## AIM OF THE TASK:
Copy out the listing that follows exactly, dropping every picture.

━━━━

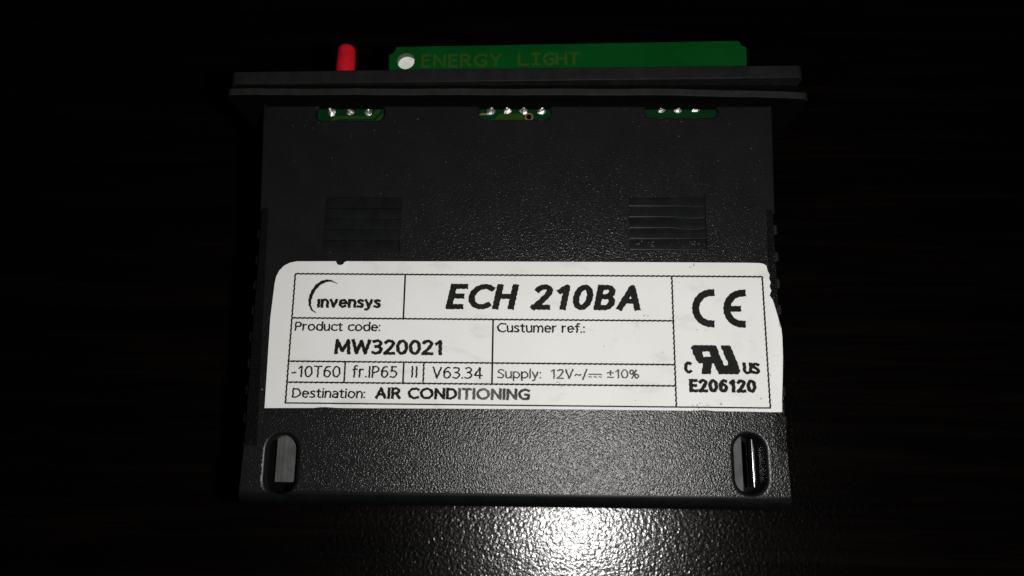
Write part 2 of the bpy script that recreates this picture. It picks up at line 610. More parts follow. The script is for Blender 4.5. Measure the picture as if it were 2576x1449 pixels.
ESS = ((.44, .90), (.27, 1.0), (.07, .92), (.03, .75), (.14, .59), (.32, .46), (.45, .28), (.40, .08), (.2, 0), (.0, .07))
G = {
    'A': (.66, [[(0, 0), (.33, 1), (.66, 0)], [(.11, .33), (.55, .33)]]),
    'B': (.53, [[(0, 0), (0, 1), (.24, 1)] + E(.24, .77, .23, .23, 90, -90) + [(0, .54)], [(0, .54), (.27, .54)] + E(.27, .27, .26, .27, 90, -90) + [(0, 0)]]),
    'C': (.66, [E(.44, .5, .44, .5, 55, 305)]),
    'D': (.64, [[(0, 0), (0, 1), (.2, 1)] + E(.2, .5, .44, .5, 90, -90) + [(0, 0)]]),
    'E': (.44, [[(.44, 1), (0, 1), (0, 0), (.44, 0)], [(0, .52), (.38, .52)]]),
    'G': (.68, [E(.44, .5, .44, .5, 55, 300), [(.68, .08), (.68, .46), (.46, .46)]]),
    'H': (.6, [[(0, 0), (0, 1)], [(.6, 0), (.6, 1)], [(0, .52), (.6, .52)]]),
    'I': (.02, [[(0.01, 0), (0.01, 1)]]),
    'L': (.42, [[(0, 1), (0, 0), (.42, 0)]]),
    'M': (.76, [[(0, 0), (.05, 1), (.38, .16), (.71, 1), (.76, 0)]]),
    'N': (.62, [[(0, 0), (0, 1), (.62, 0), (.62, 1)]]),
    'O': (.84, [E(.42, .5, .42, .5, 0, 360, 30)]),
    'P': (.48, [[(0, 0), (0, 1), (.22, 1)] + E(.22, .73, .26, .27, 90, -90) + [(0, .46)]]),
    'R': (.54, [[(0, 0), (0, 1), (.22, 1)] + E(.22, .74, .26, .26, 90, -90) + [(0, .48)], [(.24, .48), (.54, 0)]]),
    'S': (.46, [S(*ESS)]),
    'T': (.54, [[(0, 1), (.54, 1)], [(.27, 1), (.27, 0)]]),
    'U': (.56, [[(0, 1), (0, .28)] + E(.28, .28, .28, .28, 180, 360) + [(.56, 1)]]),
    'V': (.6, [[(0, 1), (.3, 0), (.6, 1)]]),
    'W': (.96, [[(0, 1), (.22, 0), (.48, .96), (.74, 0), (.96, 1)]]),
    'Y': (.56, [[(0, 1), (.28, .48), (.56, 1)], [(.28, .48), (.28, 0)]]),
    'a': (.42, [S((.05, .66), (.2, .73), (.36, .67), (.42, .5), (.42, .3), (.42, 0)), S((.42, .44), (.2, .41), (.04, .32), (.0, .18), (.06, .04), (.18, 0), (.34, .07), (.42, .22))]),
    'c': (.44, [E(.31, .365, .31, .365, 52, 308)]),
    'd': (.5, [E(.26, .365, .26, .365, 0, 360, 24), [(.5, 0), (.5, 1.06)]]),
    'e': (.5, [[(.02, .39), (.49, .39)] + E(.26, .365, .25, .365, 4, 312)]),
    'f': (.3, [S((.34, 1.04), (.22, 1.05), (.13, .95), (.12, .8), (.12, .4), (.12, 0)), [(0, .71), (.3, .71)]]),
    'i': (.02, [[(.01, 0), (.01, .72)], DOT(.01, 1.0)]),
    '\u0131': (.02, [[(.01, 0), (.01, .72)]]),
    'l': (.02, [[(.01, 0), (.01, 1.06)]]),
    'm': (.78, [[(0, 0), (0, .73)], S((0, .52), (.1, .68), (.22, .73), (.35, .66), (.39, .48), (.39, .2), (.39, 0)), S((.39, .52), (.49, .68), (.61, .73), (.74, .66), (.78, .48), (.78, .2), (.78, 0))]),
    'n': (.44, [[(0, 0), (0, .73)], S((0, .52), (.1, .68), (.24, .73), (.39, .66), (.44, .48), (.44, .2), (.44, 0))]),
    'o': (.54, [E(.27, .365, .27, .365, 0, 360, 24)]),
    'p': (.5, [[(0, -.29), (0, .73)], E(.24, .365, .26, .365, 0, 360, 24)]),
    'r': (.27, [[(0, 0), (0, .73)], S((0, .5), (.07, .65), (.17, .72), (.27, .72))]),
    's': (.36, [S(*[(x * .8, y * .73) for x, y in ESS])]),
    't': (.3, [S((.12, .9), (.12, .6), (.12, .2), (.16, .04), (.24, .0), (.31, .02)), [(0, .71), (.3, .71)]]),
    'u': (.44, [[(.44, .73), (.44, 0)], S((0, .73), (0, .5), (0, .25), (.05, .07), (.2, 0), (.34, .05), (.44, .2))]),
    'v': (.46, [[(0, .73), (.23, 0), (.46, .73)]]),
    'y': (.46, [[(0, .73), (.24, .02)], S((.46, .73), (.32, .3), (.2, -.1), (.12, -.25), (0, -.28))]),
    '0': (.52, [E(.26, .5, .26, .5, 0, 360, 28)]),
    '1': (.34, [[(.04, .8), (.26, 1), (.26, 0)]]),
    '2': (.5, [S((.02, .86), (.12, .97), (.27, 1), (.43, .92), (.47, .74), (.38, .54), (.2, .26), (0, 0)), [(0, 0), (.5, 0)]]),
    '3': (.47, [S((.03, .94), (.2, 1), (.38, .94), (.43, .77), (.36, .6), (.17, .54)), S((.17, .54), (.38, .46), (.47, .27), (.38, .08), (.2, 0), (.0, .05))]),
    '4': (.56, [[(.42, 0), (.42, 1), (0, .28), (.56, .28)]]),
    '5': (.46, [[(.43, 1), (.08, 1), (.06, .57)], S((.06, .57), (.22, .62), (.4, .52), (.46, .32), (.38, .1), (.2, 0), (0, .05))]),
    '6': (.5, [S((.44, .97), (.3, 1.0), (.13, .88), (.03, .62), (.01, .36)), E(.25, .31, .24, .31, 0, 360, 24)]),
    '-': (.26, [[(0, .37), (.26, .37)]]),
    '.': (.02, [DOT(.01, .02)]),
    ':': (.02, [DOT(.01, .04), DOT(.01, .64)]),
    '/': (.32, [[(0, -.12), (.32, 1.05)]]),
    '~': (.46, [S((0, .36), (.12, .46), (.32, .36), (.46, .46))]),
    '\u00b1': (.46, [[(0, .62), (.46, .62)], [(.23, .36), (.23, .9)], [(0, .06), (.46, .06)]]),
    '%': (.72, [E(.15, .74, .15, .25, 0, 360, 16), E(.57, .25, .15, .25, 0, 360, 16), [(.54, 1), (.18, 0)]]),
    ' ': (.18, []),
}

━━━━

## THE COMPLETED TASK:
Write part 2 of the bpy script that recreates this picture. It picks up at line 610. More parts follow. The script is for Blender 4.5. Measure the picture as if it were 2576x1449 pixels.
ESS = ((.44, .90), (.27, 1.0), (.07, .92), (.03, .75), (.14, .59), (.32, .46), (.45, .28), (.40, .08), (.2, 0), (.0, .07))
G = {
    'A': (.66, [[(0, 0), (.33, 1), (.66, 0)], [(.11, .33), (.55, .33)]]),
    'B': (.53, [[(0, 0), (0, 1), (.24, 1)] + E(.24, .77, .23, .23, 90, -90) + [(0, .54)], [(0, .54), (.27, .54)] + E(.27, .27, .26, .27, 90, -90) + [(0, 0)]]),
    'C': (.66, [E(.44, .5, .44, .5, 55, 305)]),
    'D': (.64, [[(0, 0), (0, 1), (.2, 1)] + E(.2, .5, .44, .5, 90, -90) + [(0, 0)]]),
    'E': (.44, [[(.44, 1), (0, 1), (0, 0), (.44, 0)], [(0, .52), (.38, .52)]]),
    'G': (.68, [E(.44, .5, .44, .5, 55, 300), [(.68, .08), (.68, .46), (.46, .46)]]),
    'H': (.6, [[(0, 0), (0, 1)], [(.6, 0), (.6, 1)], [(0, .52), (.6, .52)]]),
    'I': (.02, [[(0.01, 0), (0.01, 1)]]),
    'L': (.42, [[(0, 1), (0, 0), (.42, 0)]]),
    'M': (.76, [[(0, 0), (.05, 1), (.38, .16), (.71, 1), (.76, 0)]]),
    'N': (.62, [[(0, 0), (0, 1), (.62, 0), (.62, 1)]]),
    'O': (.84, [E(.42, .5, .42, .5, 0, 360, 30)]),
    'P': (.48, [[(0, 0), (0, 1), (.22, 1)] + E(.22, .73, .26, .27, 90, -90) + [(0, .46)]]),
    'R': (.54, [[(0, 0), (0, 1), (.22, 1)] + E(.22, .74, .26, .26, 90, -90) + [(0, .48)], [(.24, .48), (.54, 0)]]),
    'S': (.46, [S(*ESS)]),
    'T': (.54, [[(0, 1), (.54, 1)], [(.27, 1), (.27, 0)]]),
    'U': (.56, [[(0, 1), (0, .28)] + E(.28, .28, .28, .28, 180, 360) + [(.56, 1)]]),
    'V': (.6, [[(0, 1), (.3, 0), (.6, 1)]]),
    'W': (.96, [[(0, 1), (.22, 0), (.48, .96), (.74, 0), (.96, 1)]]),
    'Y': (.56, [[(0, 1), (.28, .48), (.56, 1)], [(.28, .48), (.28, 0)]]),
    'a': (.42, [S((.05, .66), (.2, .73), (.36, .67), (.42, .5), (.42, .3), (.42, 0)), S((.42, .44), (.2, .41), (.04, .32), (.0, .18), (.06, .04), (.18, 0), (.34, .07), (.42, .22))]),
    'c': (.44, [E(.31, .365, .31, .365, 52, 308)]),
    'd': (.5, [E(.26, .365, .26, .365, 0, 360, 24), [(.5, 0), (.5, 1.06)]]),
    'e': (.5, [[(.02, .39), (.49, .39)] + E(.26, .365, .25, .365, 4, 312)]),
    'f': (.3, [S((.34, 1.04), (.22, 1.05), (.13, .95), (.12, .8), (.12, .4), (.12, 0)), [(0, .71), (.3, .71)]]),
    'i': (.02, [[(.01, 0), (.01, .72)], DOT(.01, 1.0)]),
    '\u0131': (.02, [[(.01, 0), (.01, .72)]]),
    'l': (.02, [[(.01, 0), (.01, 1.06)]]),
    'm': (.78, [[(0, 0), (0, .73)], S((0, .52), (.1, .68), (.22, .73), (.35, .66), (.39, .48), (.39, .2), (.39, 0)), S((.39, .52), (.49, .68), (.61, .73), (.74, .66), (.78, .48), (.78, .2), (.78, 0))]),
    'n': (.44, [[(0, 0), (0, .73)], S((0, .52), (.1, .68), (.24, .73), (.39, .66), (.44, .48), (.44, .2), (.44, 0))]),
    'o': (.54, [E(.27, .365, .27, .365, 0, 360, 24)]),
    'p': (.5, [[(0, -.29), (0, .73)], E(.24, .365, .26, .365, 0, 360, 24)]),
    'r': (.27, [[(0, 0), (0, .73)], S((0, .5), (.07, .65), (.17, .72), (.27, .72))]),
    's': (.36, [S(*[(x * .8, y * .73) for x, y in ESS])]),
    't': (.3, [S((.12, .9), (.12, .6), (.12, .2), (.16, .04), (.24, .0), (.31, .02)), [(0, .71), (.3, .71)]]),
    'u': (.44, [[(.44, .73), (.44, 0)], S((0, .73), (0, .5), (0, .25), (.05, .07), (.2, 0), (.34, .05), (.44, .2))]),
    'v': (.46, [[(0, .73), (.23, 0), (.46, .73)]]),
    'y': (.46, [[(0, .73), (.24, .02)], S((.46, .73), (.32, .3), (.2, -.1), (.12, -.25), (0, -.28))]),
    '0': (.52, [E(.26, .5, .26, .5, 0, 360, 28)]),
    '1': (.34, [[(.04, .8), (.26, 1), (.26, 0)]]),
    '2': (.5, [S((.02, .86), (.12, .97), (.27, 1), (.43, .92), (.47, .74), (.38, .54), (.2, .26), (0, 0)), [(0, 0), (.5, 0)]]),
    '3': (.47, [S((.03, .94), (.2, 1), (.38, .94), (.43, .77), (.36, .6), (.17, .54)), S((.17, .54), (.38, .46), (.47, .27), (.38, .08), (.2, 0), (.0, .05))]),
    '4': (.56, [[(.42, 0), (.42, 1), (0, .28), (.56, .28)]]),
    '5': (.46, [[(.43, 1), (.08, 1), (.06, .57)], S((.06, .57), (.22, .62), (.4, .52), (.46, .32), (.38, .1), (.2, 0), (0, .05))]),
    '6': (.5, [S((.44, .97), (.3, 1.0), (.13, .88), (.03, .62), (.01, .36)), E(.25, .31, .24, .31, 0, 360, 24)]),
    '-': (.26, [[(0, .37), (.26, .37)]]),
    '.': (.02, [DOT(.01, .02)]),
    ':': (.02, [DOT(.01, .04), DOT(.01, .64)]),
    '/': (.32, [[(0, -.12), (.32, 1.05)]]),
    '~': (.46, [S((0, .36), (.12, .46), (.32, .36), (.46, .46))]),
    '\u00b1': (.46, [[(0, .62), (.46, .62)], [(.23, .36), (.23, .9)], [(0, .06), (.46, .06)]]),
    '%': (.72, [E(.15, .74, .15, .25, 0, 360, 16), E(.57, .25, .15, .25, 0, 360, 16), [(.54, 1), (.18, 0)]]),
    ' ': (.18, []),
}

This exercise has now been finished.